As we approach Rosh Hashanah, I’m excited to be featuring a cover story on Chazzan Benzion Miller and his son, Chazzan Shimmy Miller, of Temple Beth El in Boro Park. The two have been household names to chazzanus fans who appreciate their interpretation of the holy words with their singing and warmth. I remember the first time I went to a cantorial concert at the beautiful Beth El, at the age of 11, and paid $10. To hear those amazing C- sharp notes from Cantor Miller was something I’ll never forget.

As many of you know, I have been a chazzan and singer for the past 23 years, and I attribute my passion for music to my early days of listening to Chazzan Miller on Rosh Chodesh and Yamim Tovim. Although cantorial music has had its golden age, and today’s music is more fast paced – a different style which I also enjoy and sing – listening to a great baal tefillah gives you an unmatched feeling that uplifts while explaining the meaning of the words without having to interpret them to the audience.

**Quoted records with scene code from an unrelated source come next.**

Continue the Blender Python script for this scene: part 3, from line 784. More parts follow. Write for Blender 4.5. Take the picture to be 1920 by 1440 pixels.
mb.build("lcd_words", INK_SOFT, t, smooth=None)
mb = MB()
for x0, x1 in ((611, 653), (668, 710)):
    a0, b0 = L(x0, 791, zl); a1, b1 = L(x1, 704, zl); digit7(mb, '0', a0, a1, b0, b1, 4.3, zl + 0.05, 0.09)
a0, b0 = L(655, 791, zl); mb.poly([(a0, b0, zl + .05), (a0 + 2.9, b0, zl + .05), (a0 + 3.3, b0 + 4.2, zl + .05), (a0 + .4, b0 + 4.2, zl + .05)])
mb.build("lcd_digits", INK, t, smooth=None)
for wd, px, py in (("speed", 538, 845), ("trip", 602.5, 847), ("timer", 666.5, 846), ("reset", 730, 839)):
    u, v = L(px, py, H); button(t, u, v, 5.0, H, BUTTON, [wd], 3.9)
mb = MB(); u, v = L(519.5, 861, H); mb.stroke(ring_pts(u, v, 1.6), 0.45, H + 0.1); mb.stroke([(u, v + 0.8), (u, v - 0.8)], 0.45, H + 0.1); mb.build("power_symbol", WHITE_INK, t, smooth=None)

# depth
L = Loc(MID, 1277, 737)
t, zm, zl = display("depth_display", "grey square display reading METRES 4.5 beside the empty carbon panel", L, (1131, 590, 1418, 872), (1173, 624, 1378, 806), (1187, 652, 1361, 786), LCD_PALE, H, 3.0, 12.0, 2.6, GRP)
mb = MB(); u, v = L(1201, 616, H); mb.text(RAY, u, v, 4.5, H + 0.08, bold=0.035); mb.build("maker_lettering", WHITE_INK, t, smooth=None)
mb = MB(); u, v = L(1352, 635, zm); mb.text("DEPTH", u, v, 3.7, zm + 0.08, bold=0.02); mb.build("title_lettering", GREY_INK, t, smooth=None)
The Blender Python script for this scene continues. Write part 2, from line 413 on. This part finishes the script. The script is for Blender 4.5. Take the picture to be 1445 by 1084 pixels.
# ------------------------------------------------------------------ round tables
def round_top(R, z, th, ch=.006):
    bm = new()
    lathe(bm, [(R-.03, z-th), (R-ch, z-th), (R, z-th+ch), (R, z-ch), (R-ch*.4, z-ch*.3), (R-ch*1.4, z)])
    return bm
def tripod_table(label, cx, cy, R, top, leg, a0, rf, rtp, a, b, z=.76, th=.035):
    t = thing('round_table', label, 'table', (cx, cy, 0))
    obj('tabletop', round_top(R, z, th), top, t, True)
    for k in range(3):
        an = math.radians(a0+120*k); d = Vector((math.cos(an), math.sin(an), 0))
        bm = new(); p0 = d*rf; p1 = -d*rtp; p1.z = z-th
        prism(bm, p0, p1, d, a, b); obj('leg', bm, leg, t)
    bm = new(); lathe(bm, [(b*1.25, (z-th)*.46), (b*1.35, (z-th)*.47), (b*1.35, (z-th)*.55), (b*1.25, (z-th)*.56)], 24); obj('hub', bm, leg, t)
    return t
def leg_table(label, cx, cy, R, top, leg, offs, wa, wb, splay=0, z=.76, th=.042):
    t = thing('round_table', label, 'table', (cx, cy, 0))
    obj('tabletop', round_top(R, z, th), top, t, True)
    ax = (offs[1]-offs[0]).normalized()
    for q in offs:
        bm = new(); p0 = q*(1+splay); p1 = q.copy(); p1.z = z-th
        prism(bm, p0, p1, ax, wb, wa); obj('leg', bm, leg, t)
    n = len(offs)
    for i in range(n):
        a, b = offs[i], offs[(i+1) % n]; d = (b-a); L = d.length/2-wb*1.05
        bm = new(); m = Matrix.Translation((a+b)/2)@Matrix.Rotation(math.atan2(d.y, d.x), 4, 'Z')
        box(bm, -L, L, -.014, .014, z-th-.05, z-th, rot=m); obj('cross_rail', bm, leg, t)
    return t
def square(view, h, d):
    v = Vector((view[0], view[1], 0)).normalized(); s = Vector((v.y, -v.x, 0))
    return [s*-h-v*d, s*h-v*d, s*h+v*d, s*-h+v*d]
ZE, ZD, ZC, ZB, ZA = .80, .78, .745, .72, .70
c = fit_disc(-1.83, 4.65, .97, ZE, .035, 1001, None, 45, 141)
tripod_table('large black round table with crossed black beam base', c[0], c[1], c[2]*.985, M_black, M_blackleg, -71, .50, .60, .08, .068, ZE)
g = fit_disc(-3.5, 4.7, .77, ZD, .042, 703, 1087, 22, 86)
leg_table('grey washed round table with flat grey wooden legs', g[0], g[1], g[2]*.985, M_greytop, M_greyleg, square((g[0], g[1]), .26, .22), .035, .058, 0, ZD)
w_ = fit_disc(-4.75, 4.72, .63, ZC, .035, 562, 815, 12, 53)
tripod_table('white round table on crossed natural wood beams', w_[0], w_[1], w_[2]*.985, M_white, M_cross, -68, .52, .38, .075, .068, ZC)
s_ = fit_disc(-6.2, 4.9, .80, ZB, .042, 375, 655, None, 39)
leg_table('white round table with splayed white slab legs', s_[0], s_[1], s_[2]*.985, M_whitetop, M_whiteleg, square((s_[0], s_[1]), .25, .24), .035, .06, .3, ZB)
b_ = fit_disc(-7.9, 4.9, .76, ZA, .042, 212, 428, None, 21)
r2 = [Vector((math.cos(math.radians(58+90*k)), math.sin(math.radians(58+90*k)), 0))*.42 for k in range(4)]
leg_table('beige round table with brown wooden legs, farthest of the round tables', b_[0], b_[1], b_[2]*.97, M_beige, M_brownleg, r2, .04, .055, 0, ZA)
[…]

I’m reminded of the story of a Rebbe who said of a chazzan( of the previous generation) who was not quite religious, “When chazzan so-and-so sings his Yom Kippur davening, even he has a thought of repentance.” One year, a while back, I was hired to be a cantor in Mexico City, and I remember thinking that it would be wrong to shlep out the davening, thereby ending services at 1:45 p.m. on the first day of Rosh Hashanah. After davening, a few people came over to me expressing their thanks and commenting on several pieces I sang. “Why the rush?” they asked me. “The High Holy Days are only once a year. Davening should take longer, so we can be even more inspired.” Needless to say, we finished at 2:30 p.m. on the second day!

Wishing you a shana tova and a gut gebenched yar.